#### Task requirements:
Pick out the lines below that include the string "scene".

* * *

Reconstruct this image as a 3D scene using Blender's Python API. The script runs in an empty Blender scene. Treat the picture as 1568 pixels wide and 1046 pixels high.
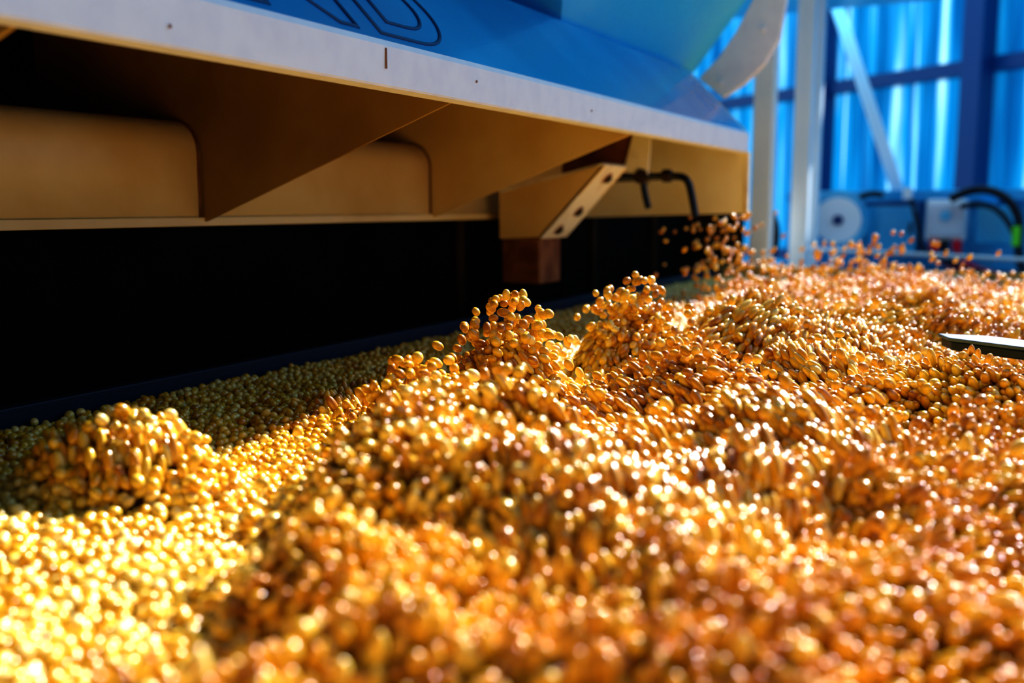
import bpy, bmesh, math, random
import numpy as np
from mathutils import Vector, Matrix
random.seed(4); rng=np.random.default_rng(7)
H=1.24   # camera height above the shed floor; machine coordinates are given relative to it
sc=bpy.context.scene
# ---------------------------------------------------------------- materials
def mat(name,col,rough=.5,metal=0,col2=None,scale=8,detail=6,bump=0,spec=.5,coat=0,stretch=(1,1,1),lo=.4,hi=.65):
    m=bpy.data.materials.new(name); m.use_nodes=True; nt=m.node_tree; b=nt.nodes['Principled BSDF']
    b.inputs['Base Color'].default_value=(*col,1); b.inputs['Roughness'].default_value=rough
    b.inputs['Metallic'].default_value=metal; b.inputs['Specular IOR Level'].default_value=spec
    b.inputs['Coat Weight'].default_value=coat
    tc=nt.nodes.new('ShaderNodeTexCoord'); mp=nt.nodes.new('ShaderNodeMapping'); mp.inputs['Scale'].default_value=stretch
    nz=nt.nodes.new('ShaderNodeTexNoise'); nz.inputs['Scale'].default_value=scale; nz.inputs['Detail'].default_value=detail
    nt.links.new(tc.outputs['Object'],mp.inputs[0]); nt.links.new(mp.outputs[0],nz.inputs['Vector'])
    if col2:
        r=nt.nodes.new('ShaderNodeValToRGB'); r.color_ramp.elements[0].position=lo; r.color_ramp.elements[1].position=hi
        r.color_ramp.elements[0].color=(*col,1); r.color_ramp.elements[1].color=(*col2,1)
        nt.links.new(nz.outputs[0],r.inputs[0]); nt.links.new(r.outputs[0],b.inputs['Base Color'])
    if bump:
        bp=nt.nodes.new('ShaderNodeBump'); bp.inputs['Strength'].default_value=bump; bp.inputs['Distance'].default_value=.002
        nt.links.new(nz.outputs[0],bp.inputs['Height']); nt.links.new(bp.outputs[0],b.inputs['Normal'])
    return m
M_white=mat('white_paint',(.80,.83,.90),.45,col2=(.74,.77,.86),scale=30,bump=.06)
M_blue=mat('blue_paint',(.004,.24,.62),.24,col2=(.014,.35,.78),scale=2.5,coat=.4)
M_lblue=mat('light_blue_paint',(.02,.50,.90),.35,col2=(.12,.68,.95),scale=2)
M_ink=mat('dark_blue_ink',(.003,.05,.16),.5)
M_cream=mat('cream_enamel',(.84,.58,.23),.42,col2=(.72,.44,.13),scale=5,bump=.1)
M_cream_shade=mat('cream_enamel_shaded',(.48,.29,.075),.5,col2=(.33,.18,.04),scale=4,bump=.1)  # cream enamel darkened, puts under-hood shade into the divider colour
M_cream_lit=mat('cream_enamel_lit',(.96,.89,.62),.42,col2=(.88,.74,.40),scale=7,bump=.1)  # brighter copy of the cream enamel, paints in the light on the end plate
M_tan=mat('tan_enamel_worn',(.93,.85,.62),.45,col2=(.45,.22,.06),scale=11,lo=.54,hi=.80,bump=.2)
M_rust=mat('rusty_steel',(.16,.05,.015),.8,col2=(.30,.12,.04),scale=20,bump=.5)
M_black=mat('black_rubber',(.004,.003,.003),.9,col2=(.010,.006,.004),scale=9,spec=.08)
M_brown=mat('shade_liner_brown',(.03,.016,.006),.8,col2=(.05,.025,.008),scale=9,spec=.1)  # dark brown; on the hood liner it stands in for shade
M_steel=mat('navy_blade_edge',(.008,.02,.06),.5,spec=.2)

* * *

#### Completed exercise:
Reconstruct this image as a 3D scene using Blender's Python API. The script runs in an empty Blender scene. Treat the picture as 1568 pixels wide and 1046 pixels high.
sc=bpy.context.scene